Leave the pictures out and quote every line from the start of the listing to the line with "col = scene.collection", inclusive.

-- Start of Stored data --

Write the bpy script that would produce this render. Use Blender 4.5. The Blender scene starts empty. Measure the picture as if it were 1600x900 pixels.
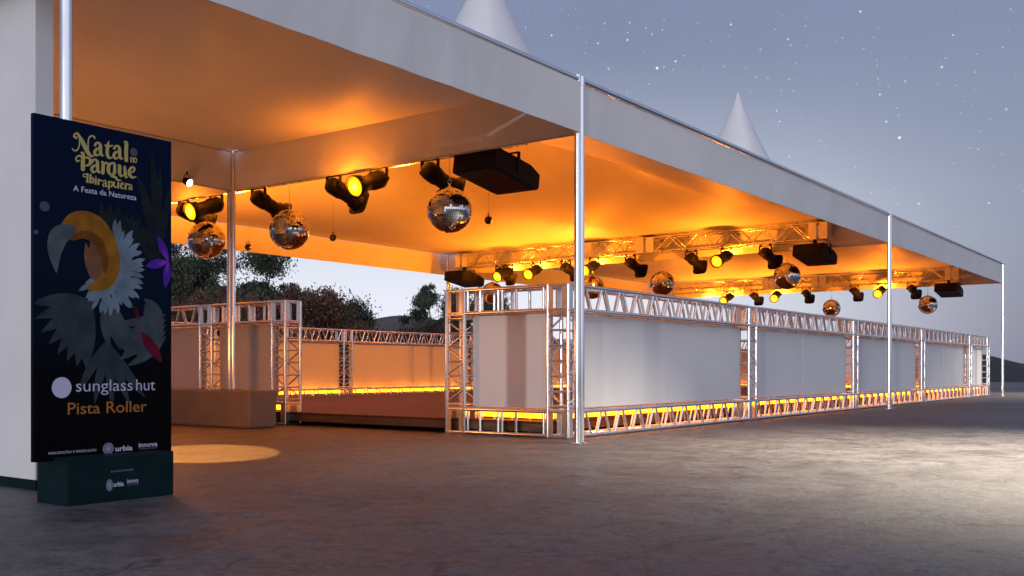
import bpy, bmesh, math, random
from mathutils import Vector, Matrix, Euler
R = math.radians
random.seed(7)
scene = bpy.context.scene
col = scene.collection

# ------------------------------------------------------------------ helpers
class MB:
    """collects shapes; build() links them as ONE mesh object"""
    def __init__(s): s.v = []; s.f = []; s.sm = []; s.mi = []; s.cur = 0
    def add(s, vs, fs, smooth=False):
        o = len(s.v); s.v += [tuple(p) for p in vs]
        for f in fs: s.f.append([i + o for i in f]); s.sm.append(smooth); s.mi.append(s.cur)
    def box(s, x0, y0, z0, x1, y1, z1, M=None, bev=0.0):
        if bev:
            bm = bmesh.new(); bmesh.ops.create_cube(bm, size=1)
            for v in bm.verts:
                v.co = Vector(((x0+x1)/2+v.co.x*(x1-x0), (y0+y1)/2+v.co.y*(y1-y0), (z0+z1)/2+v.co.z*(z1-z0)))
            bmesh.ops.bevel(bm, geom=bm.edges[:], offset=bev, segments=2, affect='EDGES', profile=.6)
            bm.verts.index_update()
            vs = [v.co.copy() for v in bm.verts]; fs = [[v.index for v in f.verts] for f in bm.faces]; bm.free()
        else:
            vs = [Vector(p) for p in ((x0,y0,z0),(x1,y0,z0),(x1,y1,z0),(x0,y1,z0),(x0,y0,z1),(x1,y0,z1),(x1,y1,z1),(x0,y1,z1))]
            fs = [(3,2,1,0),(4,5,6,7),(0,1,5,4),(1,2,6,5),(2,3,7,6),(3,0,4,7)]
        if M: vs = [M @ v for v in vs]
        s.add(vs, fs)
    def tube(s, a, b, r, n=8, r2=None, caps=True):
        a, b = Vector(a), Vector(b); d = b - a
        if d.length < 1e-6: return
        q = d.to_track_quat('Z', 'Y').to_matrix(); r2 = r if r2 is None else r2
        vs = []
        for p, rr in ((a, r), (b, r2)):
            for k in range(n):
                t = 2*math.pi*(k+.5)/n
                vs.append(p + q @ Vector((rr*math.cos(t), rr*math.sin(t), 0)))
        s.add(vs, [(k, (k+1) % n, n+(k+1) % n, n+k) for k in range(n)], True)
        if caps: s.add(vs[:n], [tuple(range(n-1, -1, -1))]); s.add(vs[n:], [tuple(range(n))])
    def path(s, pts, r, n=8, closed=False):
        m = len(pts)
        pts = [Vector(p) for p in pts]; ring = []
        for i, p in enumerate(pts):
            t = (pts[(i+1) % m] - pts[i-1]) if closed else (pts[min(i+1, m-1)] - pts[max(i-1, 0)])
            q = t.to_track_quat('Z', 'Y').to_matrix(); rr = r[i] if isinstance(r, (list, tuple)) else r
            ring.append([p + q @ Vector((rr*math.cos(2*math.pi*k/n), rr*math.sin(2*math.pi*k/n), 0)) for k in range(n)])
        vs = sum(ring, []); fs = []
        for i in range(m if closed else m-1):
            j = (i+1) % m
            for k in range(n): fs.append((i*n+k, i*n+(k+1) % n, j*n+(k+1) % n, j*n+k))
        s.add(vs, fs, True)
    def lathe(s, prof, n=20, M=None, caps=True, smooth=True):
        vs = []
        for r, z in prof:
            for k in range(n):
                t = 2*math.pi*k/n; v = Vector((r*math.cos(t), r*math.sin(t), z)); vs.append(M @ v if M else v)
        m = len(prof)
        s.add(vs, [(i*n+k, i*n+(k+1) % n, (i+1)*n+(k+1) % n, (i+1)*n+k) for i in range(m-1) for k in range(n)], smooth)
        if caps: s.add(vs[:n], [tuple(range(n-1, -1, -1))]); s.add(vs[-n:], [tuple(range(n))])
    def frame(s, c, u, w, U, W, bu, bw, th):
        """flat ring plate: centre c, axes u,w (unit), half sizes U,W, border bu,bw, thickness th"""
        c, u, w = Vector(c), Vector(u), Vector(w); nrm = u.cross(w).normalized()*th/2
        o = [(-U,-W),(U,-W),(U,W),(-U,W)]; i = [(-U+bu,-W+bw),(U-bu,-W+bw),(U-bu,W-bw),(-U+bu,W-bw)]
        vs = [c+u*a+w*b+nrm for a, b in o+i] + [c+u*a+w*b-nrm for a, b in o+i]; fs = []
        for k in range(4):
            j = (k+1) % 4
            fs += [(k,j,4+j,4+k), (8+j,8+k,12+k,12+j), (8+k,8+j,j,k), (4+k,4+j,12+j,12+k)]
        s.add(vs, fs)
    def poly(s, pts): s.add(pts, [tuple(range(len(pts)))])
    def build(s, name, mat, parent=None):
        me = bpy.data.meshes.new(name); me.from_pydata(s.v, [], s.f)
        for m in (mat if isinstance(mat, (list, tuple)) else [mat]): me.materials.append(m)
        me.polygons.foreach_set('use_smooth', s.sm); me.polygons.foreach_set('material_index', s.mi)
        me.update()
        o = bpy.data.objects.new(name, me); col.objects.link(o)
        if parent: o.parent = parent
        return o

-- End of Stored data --

Exercise answer:
Write the bpy script that would produce this render. Use Blender 4.5. The Blender scene starts empty. Measure the picture as if it were 1600x900 pixels.
import bpy, bmesh, math, random
from mathutils import Vector, Matrix, Euler
R = math.radians
random.seed(7)
scene = bpy.context.scene
col = scene.collection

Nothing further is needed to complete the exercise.